OFFICIALS who fail to tackle yobbish behaviour should face the sack, Home Secretary David Blunkett said yesterday.
His comments came as he announced a £22m crackdown on anti-social behaviour in the next year as part of a three-year, £75m programme.
A Home Office action plan set out a host of initiatives to tackle problems such as "neighbours from hell", begging and rundown, dirty council estates.
Council workers and others who fail to take on anti-social behaviour should face the consequences, he said.
"They are paid by the community and should be held to account by the community.
"If they don't do their job on behalf of the community, the chief officers of police, housing, environmental health or the courts should simply get rid of them."
Prime Minister Tony Blair said: "To the police, housing officers, local authorities - we've listened, we've given you the powers and it's time you used them."
Sunderland was named among a number of trailblazing councils across the country, which will receive £100,000 a year to help address problems caused by nuisance neighbours.

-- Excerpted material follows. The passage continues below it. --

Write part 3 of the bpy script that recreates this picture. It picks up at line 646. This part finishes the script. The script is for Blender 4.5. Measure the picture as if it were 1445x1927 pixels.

A Nuisance Neighbour Panel will be set up in the city to target at least 50 problem households.
Harry Trueman, Sunderland City Council cabinet member for housing, said: "This is about reclaiming our neighbourhoods for the vast majority of decent, law abiding people."
Measures will also be stepped up to tackle begging in Brighton, Bristol and Leeds, and Westminster and Camden in the capital.
The action plan will also tackle scruffy neighbourhoods, with ten areas to receive a "100 days clean-up" involving removing abandoned cars or graffiti.
A national database will be set up to identify each graffiti artist by the nickname or pseudonym they use in their artwork.
A total of 23 crime and disorder partnerships in the North-East will each receive £60,000 over two years to spend on anti-social behaviour measures.
Many of these aims have already been realised by former policeman and Middlesbrough Mayor Ray Mallon.
Mr Mallon has cut the number of beggars in the town from 24 to one since launching the Raising Hope Initiative last October.
Burglary is down by 40 per cent, car crime by 36 per cent, while aggressive begging and instances of anti-social behaviour have been cut after the introduction of the street warden scheme and improved security camera coverage.
Shadow Home Secretary Oliver Letwin said: "While we welcome the aims behind the announcement, there are serious questions about whether it is just another headline-grabbing initiative, or whether it will it bring lasting improvements."
Rick Kelly, who helps run a disco and youth club on the Sunnybrow estate, near Crook, County Durham, said more needed to be done to engage youngsters in their communities.
He said: "If you can get kids involved in something three nights a week they are not going to be getting bored standing on the streets and hanging around in bus shelters.
"Then you cut down on a lot of the petty vandalism and crime. A lot of kids want to take pride in where they live, but there is nothing for them to have a stake in."